[start Collected material]
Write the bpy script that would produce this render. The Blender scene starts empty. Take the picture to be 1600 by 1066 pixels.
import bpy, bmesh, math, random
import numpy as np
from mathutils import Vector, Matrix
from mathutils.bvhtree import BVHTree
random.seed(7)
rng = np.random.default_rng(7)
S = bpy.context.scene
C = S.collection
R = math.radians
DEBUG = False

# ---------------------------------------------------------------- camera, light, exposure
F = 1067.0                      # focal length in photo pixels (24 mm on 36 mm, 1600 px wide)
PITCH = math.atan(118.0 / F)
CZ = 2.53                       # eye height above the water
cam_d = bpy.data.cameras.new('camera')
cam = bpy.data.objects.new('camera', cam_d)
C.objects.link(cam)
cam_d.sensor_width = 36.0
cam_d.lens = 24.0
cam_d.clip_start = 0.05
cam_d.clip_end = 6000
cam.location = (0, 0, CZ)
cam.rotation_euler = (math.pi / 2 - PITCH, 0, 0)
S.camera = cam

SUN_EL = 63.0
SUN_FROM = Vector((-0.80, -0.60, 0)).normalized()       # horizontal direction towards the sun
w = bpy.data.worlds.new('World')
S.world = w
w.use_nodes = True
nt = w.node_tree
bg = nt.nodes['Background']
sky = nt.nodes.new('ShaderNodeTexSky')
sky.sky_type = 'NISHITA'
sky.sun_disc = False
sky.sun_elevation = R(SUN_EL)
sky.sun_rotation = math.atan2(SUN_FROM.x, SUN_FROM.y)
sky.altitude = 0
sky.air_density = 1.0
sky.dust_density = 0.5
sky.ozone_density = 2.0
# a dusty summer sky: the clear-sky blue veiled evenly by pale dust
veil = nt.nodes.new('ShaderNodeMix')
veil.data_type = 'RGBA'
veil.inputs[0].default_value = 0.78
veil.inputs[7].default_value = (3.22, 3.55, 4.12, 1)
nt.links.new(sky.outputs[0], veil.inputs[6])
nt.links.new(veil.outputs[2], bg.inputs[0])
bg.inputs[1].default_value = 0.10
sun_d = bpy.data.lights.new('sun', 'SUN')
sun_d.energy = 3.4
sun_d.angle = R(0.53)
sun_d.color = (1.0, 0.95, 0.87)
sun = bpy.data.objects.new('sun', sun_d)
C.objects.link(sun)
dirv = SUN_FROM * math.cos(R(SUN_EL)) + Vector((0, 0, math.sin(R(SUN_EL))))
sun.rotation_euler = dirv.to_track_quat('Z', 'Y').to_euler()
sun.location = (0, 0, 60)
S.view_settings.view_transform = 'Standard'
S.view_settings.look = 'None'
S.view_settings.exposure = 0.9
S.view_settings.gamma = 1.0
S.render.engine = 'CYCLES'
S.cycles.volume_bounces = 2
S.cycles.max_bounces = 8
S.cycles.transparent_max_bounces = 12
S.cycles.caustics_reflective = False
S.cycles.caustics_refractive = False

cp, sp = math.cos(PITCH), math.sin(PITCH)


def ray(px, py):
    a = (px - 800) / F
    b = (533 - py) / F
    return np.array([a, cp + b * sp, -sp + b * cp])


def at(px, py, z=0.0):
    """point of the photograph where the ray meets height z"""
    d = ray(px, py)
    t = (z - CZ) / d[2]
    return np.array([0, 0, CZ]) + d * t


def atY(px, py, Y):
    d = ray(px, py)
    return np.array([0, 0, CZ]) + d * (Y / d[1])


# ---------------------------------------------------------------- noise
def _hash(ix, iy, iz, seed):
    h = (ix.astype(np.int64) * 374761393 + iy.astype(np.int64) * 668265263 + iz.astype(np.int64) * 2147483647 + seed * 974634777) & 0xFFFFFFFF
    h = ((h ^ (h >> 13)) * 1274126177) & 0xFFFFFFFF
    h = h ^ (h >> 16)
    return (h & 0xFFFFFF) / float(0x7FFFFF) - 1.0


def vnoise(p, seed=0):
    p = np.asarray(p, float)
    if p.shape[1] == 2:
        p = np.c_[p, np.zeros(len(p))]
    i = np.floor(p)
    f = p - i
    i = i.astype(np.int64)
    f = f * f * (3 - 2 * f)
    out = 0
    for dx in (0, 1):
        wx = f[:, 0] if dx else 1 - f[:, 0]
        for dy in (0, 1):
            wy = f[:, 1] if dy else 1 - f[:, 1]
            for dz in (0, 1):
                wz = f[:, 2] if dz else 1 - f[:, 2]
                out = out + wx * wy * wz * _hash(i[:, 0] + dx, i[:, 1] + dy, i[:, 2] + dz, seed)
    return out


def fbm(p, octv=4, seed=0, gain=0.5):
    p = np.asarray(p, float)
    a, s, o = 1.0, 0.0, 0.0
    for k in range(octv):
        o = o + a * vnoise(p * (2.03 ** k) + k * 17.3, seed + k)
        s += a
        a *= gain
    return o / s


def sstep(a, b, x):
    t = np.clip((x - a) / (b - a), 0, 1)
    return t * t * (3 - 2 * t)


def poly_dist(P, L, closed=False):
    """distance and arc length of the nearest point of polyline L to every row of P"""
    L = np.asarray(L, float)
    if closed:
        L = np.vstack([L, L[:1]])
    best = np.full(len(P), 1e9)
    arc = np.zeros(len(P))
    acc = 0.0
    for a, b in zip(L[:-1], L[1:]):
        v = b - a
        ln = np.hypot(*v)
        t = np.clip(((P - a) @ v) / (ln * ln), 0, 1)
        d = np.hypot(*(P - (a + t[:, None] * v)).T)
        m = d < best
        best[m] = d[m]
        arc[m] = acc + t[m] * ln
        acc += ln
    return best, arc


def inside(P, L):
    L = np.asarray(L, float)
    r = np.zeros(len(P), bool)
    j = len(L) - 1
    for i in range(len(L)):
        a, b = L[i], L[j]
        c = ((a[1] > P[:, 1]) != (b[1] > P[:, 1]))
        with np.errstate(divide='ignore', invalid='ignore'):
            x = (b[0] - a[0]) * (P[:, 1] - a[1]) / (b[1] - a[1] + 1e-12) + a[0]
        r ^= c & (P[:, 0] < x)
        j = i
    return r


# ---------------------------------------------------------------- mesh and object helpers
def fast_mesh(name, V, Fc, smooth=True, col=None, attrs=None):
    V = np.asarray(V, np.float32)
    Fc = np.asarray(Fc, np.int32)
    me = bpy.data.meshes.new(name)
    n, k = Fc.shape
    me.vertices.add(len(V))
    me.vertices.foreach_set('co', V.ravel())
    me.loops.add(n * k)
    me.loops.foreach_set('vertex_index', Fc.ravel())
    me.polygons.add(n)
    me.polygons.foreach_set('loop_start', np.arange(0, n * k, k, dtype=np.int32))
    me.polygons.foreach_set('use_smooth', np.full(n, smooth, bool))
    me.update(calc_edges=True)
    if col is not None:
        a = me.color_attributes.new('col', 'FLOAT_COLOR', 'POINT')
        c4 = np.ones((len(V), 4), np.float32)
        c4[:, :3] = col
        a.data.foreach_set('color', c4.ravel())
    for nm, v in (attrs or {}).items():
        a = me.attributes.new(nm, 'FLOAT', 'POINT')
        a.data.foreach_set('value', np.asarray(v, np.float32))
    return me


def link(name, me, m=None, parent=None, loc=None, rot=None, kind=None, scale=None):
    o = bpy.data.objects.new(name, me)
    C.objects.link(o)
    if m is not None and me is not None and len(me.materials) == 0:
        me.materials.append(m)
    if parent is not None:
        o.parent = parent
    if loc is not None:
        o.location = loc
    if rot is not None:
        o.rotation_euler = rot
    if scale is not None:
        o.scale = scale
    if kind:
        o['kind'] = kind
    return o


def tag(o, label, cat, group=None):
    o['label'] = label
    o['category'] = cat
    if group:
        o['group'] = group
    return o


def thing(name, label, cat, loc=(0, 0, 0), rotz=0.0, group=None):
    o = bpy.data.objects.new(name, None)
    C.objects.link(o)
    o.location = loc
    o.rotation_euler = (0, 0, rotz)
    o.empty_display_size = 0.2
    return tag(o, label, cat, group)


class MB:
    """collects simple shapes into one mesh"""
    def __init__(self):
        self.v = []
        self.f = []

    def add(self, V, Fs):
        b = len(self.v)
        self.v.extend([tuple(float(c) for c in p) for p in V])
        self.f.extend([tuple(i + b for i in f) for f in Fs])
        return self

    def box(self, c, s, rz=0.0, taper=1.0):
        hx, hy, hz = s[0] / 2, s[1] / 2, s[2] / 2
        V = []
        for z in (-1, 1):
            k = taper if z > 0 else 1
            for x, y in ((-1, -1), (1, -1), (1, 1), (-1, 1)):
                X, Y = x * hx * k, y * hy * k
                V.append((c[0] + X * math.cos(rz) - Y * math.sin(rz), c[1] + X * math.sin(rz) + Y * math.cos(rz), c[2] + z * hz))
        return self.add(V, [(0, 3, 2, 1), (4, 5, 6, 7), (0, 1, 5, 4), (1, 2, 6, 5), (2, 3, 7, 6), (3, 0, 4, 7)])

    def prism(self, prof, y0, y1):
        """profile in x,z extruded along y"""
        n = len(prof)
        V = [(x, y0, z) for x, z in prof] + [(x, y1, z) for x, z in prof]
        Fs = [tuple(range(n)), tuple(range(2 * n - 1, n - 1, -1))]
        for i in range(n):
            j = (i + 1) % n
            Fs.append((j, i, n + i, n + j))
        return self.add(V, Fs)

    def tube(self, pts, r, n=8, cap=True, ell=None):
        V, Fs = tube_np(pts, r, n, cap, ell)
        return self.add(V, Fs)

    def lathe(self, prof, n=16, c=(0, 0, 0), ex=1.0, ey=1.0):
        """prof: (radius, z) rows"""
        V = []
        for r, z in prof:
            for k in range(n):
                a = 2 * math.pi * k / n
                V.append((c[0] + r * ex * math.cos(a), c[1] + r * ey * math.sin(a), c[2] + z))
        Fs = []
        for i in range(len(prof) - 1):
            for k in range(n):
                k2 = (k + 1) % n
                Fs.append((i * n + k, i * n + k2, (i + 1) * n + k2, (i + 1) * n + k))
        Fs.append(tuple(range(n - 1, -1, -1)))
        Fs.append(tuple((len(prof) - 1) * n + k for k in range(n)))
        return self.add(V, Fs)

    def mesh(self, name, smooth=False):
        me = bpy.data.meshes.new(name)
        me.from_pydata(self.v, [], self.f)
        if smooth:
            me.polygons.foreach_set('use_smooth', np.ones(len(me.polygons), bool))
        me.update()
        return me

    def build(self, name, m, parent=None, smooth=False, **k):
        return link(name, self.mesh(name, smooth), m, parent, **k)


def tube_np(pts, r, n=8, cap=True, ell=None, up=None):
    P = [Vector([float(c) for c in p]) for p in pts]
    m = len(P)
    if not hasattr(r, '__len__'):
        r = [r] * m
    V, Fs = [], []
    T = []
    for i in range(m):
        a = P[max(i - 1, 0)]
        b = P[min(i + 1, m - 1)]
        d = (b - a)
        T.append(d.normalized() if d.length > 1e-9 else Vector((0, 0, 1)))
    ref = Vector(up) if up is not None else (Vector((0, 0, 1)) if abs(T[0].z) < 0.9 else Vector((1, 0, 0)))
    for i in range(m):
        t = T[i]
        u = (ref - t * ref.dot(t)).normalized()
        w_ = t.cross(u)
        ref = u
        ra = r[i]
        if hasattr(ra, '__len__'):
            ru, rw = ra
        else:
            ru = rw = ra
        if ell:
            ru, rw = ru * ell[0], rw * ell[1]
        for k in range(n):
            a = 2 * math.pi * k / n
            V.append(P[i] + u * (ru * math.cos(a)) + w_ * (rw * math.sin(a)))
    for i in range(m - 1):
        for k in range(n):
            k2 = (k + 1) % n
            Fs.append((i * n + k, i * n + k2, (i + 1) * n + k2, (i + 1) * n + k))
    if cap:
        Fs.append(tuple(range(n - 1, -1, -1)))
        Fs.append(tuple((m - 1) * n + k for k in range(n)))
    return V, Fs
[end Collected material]
Instructions for the task –
Only the lines from the beginning of the material to the line containing "S.camera = cam" should be echoed, verbatim and in full.

Response to this task –
Write the bpy script that would produce this render. The Blender scene starts empty. Take the picture to be 1600 by 1066 pixels.
import bpy, bmesh, math, random
import numpy as np
from mathutils import Vector, Matrix
from mathutils.bvhtree import BVHTree
random.seed(7)
rng = np.random.default_rng(7)
S = bpy.context.scene
C = S.collection
R = math.radians
DEBUG = False

# ---------------------------------------------------------------- camera, light, exposure
F = 1067.0                      # focal length in photo pixels (24 mm on 36 mm, 1600 px wide)
PITCH = math.atan(118.0 / F)
CZ = 2.53                       # eye height above the water
cam_d = bpy.data.cameras.new('camera')
cam = bpy.data.objects.new('camera', cam_d)
C.objects.link(cam)
cam_d.sensor_width = 36.0
cam_d.lens = 24.0
cam_d.clip_start = 0.05
cam_d.clip_end = 6000
cam.location = (0, 0, CZ)
cam.rotation_euler = (math.pi / 2 - PITCH, 0, 0)
S.camera = cam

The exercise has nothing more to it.